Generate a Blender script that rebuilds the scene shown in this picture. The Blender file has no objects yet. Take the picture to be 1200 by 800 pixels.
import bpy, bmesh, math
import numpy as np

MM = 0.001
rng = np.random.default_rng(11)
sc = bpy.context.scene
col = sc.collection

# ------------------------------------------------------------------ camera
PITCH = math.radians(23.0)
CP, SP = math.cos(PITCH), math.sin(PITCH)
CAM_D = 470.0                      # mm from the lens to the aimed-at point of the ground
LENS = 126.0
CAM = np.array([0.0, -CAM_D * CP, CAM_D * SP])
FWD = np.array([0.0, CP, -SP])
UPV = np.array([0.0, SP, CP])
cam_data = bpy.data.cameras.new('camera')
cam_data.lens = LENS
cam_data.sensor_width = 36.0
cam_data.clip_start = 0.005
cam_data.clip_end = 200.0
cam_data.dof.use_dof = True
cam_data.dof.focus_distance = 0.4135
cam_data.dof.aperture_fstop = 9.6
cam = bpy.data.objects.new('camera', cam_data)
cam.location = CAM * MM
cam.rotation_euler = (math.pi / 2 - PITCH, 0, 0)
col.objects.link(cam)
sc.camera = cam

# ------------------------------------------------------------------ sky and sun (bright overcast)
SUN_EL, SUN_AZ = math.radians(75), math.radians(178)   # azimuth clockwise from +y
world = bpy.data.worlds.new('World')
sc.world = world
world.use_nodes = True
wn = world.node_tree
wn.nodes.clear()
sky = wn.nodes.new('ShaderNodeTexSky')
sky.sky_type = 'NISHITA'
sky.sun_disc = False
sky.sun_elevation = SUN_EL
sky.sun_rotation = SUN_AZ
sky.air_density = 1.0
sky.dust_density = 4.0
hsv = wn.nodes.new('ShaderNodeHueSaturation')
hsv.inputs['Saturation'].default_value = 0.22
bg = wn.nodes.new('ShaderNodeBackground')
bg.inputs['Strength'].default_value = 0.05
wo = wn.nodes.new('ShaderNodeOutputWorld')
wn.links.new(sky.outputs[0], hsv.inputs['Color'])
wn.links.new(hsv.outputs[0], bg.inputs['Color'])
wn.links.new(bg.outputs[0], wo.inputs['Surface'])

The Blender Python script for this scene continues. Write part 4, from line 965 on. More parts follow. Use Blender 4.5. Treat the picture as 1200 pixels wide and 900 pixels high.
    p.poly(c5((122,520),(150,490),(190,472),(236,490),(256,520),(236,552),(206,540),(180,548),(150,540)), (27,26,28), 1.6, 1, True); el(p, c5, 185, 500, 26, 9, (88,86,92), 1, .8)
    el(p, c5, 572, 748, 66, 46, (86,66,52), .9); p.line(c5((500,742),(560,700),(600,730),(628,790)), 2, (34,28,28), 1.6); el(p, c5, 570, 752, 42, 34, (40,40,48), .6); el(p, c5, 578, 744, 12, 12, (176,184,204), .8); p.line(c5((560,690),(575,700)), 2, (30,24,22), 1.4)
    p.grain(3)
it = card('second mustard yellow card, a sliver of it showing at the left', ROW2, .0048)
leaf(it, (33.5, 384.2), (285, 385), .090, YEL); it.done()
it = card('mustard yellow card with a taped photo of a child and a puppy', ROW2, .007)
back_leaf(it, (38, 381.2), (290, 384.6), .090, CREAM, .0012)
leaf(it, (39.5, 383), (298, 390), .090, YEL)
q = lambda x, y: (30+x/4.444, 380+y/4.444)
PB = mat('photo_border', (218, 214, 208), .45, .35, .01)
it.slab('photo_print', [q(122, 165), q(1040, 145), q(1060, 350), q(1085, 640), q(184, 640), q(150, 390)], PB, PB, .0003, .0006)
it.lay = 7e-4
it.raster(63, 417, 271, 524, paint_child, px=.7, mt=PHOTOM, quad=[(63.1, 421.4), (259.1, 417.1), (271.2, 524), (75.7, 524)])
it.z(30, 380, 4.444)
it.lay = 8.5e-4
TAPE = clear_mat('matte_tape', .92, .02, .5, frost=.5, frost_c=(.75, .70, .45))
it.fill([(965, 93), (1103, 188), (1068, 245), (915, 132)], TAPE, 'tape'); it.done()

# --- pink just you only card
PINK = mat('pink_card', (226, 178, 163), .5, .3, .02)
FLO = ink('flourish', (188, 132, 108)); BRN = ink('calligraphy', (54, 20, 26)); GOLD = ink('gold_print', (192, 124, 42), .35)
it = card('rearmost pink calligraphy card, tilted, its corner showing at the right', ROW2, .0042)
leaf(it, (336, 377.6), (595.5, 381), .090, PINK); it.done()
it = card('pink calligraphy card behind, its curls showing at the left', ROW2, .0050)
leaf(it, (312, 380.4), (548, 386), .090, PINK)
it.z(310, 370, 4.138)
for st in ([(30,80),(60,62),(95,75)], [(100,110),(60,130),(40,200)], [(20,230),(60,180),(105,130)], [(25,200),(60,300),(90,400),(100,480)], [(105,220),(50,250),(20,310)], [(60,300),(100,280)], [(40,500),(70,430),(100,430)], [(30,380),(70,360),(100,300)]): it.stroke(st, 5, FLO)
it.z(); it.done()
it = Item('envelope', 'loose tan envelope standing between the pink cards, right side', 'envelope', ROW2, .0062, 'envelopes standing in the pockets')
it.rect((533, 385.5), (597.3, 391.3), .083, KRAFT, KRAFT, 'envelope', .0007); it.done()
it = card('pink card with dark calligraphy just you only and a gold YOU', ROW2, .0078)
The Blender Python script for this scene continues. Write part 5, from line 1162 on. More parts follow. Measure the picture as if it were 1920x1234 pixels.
◇ ◇ ◇ ◇ ◇
WHAT TO WORK ON -
Exactly repeat the lines from the line with "900 pixels high." to the line with "TAPE, 'tape'); it.done()", including both, and output nothing else.

ANSWER TO THE PROBLEM -
The Blender Python script for this scene continues. Write part 4, from line 965 on. More parts follow. Use Blender 4.5. Treat the picture as 1200 pixels wide and 900 pixels high.
    p.poly(c5((122,520),(150,490),(190,472),(236,490),(256,520),(236,552),(206,540),(180,548),(150,540)), (27,26,28), 1.6, 1, True); el(p, c5, 185, 500, 26, 9, (88,86,92), 1, .8)
    el(p, c5, 572, 748, 66, 46, (86,66,52), .9); p.line(c5((500,742),(560,700),(600,730),(628,790)), 2, (34,28,28), 1.6); el(p, c5, 570, 752, 42, 34, (40,40,48), .6); el(p, c5, 578, 744, 12, 12, (176,184,204), .8); p.line(c5((560,690),(575,700)), 2, (30,24,22), 1.4)
    p.grain(3)
it = card('second mustard yellow card, a sliver of it showing at the left', ROW2, .0048)
leaf(it, (33.5, 384.2), (285, 385), .090, YEL); it.done()
it = card('mustard yellow card with a taped photo of a child and a puppy', ROW2, .007)
back_leaf(it, (38, 381.2), (290, 384.6), .090, CREAM, .0012)
leaf(it, (39.5, 383), (298, 390), .090, YEL)
q = lambda x, y: (30+x/4.444, 380+y/4.444)
PB = mat('photo_border', (218, 214, 208), .45, .35, .01)
it.slab('photo_print', [q(122, 165), q(1040, 145), q(1060, 350), q(1085, 640), q(184, 640), q(150, 390)], PB, PB, .0003, .0006)
it.lay = 7e-4
it.raster(63, 417, 271, 524, paint_child, px=.7, mt=PHOTOM, quad=[(63.1, 421.4), (259.1, 417.1), (271.2, 524), (75.7, 524)])
it.z(30, 380, 4.444)
it.lay = 8.5e-4
TAPE = clear_mat('matte_tape', .92, .02, .5, frost=.5, frost_c=(.75, .70, .45))
it.fill([(965, 93), (1103, 188), (1068, 245), (915, 132)], TAPE, 'tape'); it.done()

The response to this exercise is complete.